Ausgelöst durch die Studentenbewegung und Einflüsse vor allem der britischen progressiven Rockszene suchten viele Musiker nach neuen musikalischen Ausdrucksformen. Vor allem die an Konservatorien ausgebildeten Musikstudenten, folgten dem Kölner Avantgarde Komponisten Karl-Heinz Stockhausen, der nach Studien in Kalifornien mit der Komposition "Hymnen für elektronische und konkrete Klänge" einen neuen Weg anbot. Vor allem in Berlin, Köln und Düsseldorf fiel die Entwicklung des Amerikaners Robert A. Moog, der 1970 mit dem Mini Moog den ersten gebrauchsfähigen Synthesizer für die Rockmusik vorgestellt hatte, auf fruchtbaren Boden. Aus der Verbindung von Free Jazz, Rockmusik und dem neu entwickelten Instrumentarium entstand eine eigenständige Musikrichtung, die zudem der Problematik deutsch gesungener Texte durch rein instrumentalem Vortrag aus dem Weg ging. Mit dem Album "Alpha Centauri" der Berliner Gruppe TANGERINE DREAM begann 1970 eine neue Zeitrechnung für diesen von TD Gruppengründer Edgar Froese als "kosmischer Musik" bezeichneten Sound. Musiker und Gruppen wie KLAUS SCHULZE, ASH RA TEMPLE, KRAFTWERK, CLUSTER und MICHAEL HÖNIG folgten und gewannen auch im Ausland einen großen Fankreis. Einen besonderen Stellenwert nimmt die Kölner Gruppe CAN ein, die mit einer Musikmischung aus Free Jazz, Tonbandexperimenten und Avantgardeeinflüssen ihres Mentors Stockhausen überzeugen konnten und bis heute von vielen ausländischen Gruppen als wichtiger Einflussgeber genannt wird. Diese Koje stellt die Protagonisten der verschiedenen "Schulen" vor und zeigt die Verbindung der frühen "kosmischen Kuriere" zur heutigen Technoszene. Mit dieser Musikentwicklung zog sich ein nicht unerheblicher Teil der Jugend aus den Metropolen zurück und suchte im Landleben oder im Privaten eine Alternative. Dieser Teil der Jugend war nur bedingt politisch orientiert, wenn, dann zumindest nur im Lebensstil. Dabei war die Kommune, oder besser Wohngemeinschaft, der angesagte Wohnstil.

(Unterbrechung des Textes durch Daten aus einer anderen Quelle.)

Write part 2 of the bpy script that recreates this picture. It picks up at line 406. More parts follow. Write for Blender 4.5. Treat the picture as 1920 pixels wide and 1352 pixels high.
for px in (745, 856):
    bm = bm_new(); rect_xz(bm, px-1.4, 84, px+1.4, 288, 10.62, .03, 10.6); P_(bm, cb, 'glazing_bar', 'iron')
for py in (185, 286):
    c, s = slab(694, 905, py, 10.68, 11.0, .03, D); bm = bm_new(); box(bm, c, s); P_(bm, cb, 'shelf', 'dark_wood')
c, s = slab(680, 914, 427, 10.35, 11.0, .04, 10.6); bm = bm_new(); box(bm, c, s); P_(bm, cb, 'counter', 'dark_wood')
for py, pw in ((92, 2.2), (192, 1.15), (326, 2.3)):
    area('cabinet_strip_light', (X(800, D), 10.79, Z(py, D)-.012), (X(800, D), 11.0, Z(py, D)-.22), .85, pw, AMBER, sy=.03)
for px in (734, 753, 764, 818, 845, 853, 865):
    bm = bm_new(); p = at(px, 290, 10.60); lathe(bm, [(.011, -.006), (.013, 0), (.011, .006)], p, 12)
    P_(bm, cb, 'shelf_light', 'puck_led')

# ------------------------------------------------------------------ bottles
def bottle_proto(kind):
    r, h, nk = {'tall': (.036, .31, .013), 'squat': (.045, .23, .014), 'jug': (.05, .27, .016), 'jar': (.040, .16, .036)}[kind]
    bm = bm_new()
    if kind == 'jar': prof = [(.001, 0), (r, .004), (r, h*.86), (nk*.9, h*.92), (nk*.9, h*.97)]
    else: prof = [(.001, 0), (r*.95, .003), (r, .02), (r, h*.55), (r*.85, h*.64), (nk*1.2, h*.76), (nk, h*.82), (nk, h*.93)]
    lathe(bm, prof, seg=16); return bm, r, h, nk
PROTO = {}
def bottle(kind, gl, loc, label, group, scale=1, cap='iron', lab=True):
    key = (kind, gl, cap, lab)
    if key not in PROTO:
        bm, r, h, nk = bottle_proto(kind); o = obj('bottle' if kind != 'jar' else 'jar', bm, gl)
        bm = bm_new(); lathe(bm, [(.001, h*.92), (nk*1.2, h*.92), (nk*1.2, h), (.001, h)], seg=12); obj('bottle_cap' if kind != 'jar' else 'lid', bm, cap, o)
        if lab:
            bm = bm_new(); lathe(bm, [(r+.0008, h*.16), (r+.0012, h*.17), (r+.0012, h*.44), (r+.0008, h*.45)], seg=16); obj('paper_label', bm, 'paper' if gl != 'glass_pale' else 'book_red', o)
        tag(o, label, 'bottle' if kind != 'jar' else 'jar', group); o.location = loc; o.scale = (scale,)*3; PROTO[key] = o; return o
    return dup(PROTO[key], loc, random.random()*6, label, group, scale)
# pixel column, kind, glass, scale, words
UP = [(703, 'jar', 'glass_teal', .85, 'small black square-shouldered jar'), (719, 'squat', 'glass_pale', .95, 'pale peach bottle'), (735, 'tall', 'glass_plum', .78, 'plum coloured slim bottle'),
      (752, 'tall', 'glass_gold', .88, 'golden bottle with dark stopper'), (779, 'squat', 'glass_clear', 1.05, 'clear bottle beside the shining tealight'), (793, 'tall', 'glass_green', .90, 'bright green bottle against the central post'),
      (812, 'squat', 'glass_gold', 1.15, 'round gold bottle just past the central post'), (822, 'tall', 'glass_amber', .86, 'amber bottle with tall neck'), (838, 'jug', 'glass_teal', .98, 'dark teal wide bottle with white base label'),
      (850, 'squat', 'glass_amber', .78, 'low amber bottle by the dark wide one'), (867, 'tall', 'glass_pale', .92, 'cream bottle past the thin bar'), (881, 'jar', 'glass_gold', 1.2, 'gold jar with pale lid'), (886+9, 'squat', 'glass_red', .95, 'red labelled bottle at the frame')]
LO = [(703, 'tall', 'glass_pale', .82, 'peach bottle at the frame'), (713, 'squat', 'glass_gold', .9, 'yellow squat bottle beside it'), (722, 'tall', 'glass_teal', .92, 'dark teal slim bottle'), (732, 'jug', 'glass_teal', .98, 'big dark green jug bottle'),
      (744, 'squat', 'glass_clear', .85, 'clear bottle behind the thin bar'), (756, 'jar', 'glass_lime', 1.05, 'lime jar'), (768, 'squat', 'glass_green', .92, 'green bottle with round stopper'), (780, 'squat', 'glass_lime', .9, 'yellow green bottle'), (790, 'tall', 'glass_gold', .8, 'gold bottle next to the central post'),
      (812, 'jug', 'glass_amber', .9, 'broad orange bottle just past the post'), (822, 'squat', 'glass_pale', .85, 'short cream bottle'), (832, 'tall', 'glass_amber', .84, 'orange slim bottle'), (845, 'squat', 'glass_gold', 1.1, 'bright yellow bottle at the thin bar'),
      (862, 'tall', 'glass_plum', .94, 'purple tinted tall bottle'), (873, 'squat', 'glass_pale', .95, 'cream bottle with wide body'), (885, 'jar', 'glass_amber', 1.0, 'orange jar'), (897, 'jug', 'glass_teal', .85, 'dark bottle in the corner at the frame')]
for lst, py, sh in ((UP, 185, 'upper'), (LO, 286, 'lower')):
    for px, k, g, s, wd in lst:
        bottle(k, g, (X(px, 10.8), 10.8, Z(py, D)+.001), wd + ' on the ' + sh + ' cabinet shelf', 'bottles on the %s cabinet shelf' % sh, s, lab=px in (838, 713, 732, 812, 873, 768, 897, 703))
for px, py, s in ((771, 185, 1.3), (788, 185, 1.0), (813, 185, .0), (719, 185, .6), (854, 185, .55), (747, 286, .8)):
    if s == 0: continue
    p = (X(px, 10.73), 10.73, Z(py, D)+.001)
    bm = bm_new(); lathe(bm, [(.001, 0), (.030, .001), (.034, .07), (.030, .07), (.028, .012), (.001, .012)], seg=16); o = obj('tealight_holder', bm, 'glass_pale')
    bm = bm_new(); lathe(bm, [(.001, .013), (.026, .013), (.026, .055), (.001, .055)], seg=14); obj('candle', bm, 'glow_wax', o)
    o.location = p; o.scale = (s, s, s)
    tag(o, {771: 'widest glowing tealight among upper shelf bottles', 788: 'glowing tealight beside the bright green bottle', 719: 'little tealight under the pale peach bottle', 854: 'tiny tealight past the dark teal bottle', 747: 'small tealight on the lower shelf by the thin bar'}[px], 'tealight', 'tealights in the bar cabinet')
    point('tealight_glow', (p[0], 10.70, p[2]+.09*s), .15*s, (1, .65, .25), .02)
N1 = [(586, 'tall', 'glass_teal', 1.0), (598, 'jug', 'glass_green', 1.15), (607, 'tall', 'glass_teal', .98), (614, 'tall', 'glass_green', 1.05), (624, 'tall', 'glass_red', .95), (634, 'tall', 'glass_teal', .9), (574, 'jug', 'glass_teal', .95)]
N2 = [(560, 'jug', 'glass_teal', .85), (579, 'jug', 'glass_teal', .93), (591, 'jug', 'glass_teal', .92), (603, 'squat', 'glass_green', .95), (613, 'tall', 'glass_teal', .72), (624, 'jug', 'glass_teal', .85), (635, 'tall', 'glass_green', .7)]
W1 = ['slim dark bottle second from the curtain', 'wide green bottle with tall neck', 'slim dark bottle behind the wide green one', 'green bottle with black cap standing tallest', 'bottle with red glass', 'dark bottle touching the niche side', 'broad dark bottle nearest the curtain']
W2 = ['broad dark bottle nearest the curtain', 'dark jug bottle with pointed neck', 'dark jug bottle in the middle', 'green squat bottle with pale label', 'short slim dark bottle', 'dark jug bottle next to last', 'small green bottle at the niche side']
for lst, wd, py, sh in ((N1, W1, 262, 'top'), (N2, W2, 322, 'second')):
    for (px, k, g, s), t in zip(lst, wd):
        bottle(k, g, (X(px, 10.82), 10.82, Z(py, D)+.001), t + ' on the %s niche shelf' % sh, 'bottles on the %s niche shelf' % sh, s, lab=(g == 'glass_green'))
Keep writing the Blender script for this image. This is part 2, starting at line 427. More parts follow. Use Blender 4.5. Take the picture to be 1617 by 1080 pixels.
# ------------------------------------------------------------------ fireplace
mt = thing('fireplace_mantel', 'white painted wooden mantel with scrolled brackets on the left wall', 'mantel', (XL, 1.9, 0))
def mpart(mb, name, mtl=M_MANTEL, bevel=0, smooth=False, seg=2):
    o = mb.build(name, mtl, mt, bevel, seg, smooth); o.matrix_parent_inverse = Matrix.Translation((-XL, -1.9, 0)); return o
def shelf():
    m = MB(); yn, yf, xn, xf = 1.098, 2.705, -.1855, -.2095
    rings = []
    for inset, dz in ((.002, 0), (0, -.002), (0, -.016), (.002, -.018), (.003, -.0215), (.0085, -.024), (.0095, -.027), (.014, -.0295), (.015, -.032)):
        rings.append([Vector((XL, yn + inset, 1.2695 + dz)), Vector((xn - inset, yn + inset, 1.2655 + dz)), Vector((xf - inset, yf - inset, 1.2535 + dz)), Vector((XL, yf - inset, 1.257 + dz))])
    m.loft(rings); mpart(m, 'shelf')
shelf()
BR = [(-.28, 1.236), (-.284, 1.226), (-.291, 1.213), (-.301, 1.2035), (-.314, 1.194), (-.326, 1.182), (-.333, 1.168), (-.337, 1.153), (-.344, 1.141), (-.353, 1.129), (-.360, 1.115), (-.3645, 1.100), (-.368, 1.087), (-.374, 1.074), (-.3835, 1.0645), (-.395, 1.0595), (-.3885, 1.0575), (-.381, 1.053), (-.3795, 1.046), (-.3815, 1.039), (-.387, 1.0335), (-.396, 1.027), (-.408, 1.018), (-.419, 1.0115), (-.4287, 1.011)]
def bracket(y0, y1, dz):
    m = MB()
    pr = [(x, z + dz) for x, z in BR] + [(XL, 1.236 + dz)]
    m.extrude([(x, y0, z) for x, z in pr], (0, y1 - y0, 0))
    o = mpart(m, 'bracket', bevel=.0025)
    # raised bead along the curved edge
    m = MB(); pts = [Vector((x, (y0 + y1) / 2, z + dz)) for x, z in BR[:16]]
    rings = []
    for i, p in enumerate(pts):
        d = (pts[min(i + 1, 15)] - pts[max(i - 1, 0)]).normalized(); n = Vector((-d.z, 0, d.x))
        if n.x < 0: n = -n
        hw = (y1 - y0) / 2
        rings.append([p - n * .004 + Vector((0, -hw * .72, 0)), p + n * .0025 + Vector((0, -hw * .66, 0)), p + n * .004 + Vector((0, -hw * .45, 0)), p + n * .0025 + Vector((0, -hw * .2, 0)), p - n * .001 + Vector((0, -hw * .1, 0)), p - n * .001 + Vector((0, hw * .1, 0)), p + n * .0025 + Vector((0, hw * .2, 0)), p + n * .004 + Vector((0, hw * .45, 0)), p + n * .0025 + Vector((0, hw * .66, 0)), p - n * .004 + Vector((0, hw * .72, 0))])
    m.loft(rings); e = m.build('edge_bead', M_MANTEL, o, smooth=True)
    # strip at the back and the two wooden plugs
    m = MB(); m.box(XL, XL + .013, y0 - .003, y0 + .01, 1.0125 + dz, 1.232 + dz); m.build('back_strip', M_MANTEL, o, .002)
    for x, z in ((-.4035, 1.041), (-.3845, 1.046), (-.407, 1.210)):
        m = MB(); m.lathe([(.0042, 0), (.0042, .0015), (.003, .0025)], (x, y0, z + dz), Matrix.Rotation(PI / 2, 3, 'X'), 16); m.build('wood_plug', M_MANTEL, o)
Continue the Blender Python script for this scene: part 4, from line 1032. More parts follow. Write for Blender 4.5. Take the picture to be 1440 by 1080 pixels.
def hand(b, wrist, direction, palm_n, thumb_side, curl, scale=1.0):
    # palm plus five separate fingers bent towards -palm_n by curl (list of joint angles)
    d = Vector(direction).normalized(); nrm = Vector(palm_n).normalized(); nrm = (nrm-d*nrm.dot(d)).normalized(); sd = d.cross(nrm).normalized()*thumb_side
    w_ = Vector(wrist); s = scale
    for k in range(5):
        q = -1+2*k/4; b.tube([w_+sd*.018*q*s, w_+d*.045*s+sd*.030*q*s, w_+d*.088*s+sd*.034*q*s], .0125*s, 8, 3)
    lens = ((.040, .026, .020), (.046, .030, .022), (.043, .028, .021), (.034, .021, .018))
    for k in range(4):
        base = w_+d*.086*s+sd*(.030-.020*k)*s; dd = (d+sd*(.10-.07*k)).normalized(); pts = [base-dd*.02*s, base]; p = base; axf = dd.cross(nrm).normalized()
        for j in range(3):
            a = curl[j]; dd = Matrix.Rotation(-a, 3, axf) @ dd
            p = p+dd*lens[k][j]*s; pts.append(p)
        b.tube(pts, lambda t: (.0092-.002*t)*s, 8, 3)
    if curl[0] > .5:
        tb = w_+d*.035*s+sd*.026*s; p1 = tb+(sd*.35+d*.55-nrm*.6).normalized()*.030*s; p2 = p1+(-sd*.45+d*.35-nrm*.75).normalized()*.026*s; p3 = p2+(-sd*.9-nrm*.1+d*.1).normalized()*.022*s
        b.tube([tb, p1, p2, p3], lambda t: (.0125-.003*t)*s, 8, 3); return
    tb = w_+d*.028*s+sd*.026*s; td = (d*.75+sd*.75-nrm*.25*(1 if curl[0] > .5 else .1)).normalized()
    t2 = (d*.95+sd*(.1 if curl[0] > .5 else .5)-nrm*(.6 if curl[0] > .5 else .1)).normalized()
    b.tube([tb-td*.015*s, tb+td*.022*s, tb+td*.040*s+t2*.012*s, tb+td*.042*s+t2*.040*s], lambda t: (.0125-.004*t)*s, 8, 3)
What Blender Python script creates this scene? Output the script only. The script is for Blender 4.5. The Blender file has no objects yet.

Die Siebziger Jahre waren für die deutsche Jugend- und Popmusikszene das Jahrzehnt der Selbstfindung. Etliche Stilrichtungen wurden ausprobiert um den Stellenwert der eigenen Szene im Vergleich zur internationalen Musikbranche zu finden. Soul, Folk, Disco, Jazz, Hard-Rock - alle Genres wurden vermischt und teilweise entstanden interessante Projekte. Bands wie LAKE, TRIUMPHIRAT, ATLANTIS, WONDERLAND, KRAAN, FAUST, RATTLES, die SCORPIONS, PASSPORT u.a. konnten sogar im Ausland beeindrucken. Den größten Erfolg verbuchte jedoch der Münchener Produzent GIORGIO MORODER, der mit einer Mischung aus elektronischer Musik, Schlager und Soul Mitbegründer des Disco Sounds war und mit Interpreten wie DONNA SUMMER, SILVER CONVENTION und MUNICH MUSIC MACHINE Welterfolge feierte. Produzent Frank Fahrian folgte diesem Rezept und feierte mit BONEY M. ebenfalls weltweit Hitparadenerfolge. Diese Szene hatte sich von politischen oder sozialkritischen Inhalten abgewendet und suchte ihr Glück in der Unterhaltung. Für diesen Teil der Jugend waren Mode, Musik und Fun die wichtigen Eckpunkte; die Diskothek der Treffpunkt.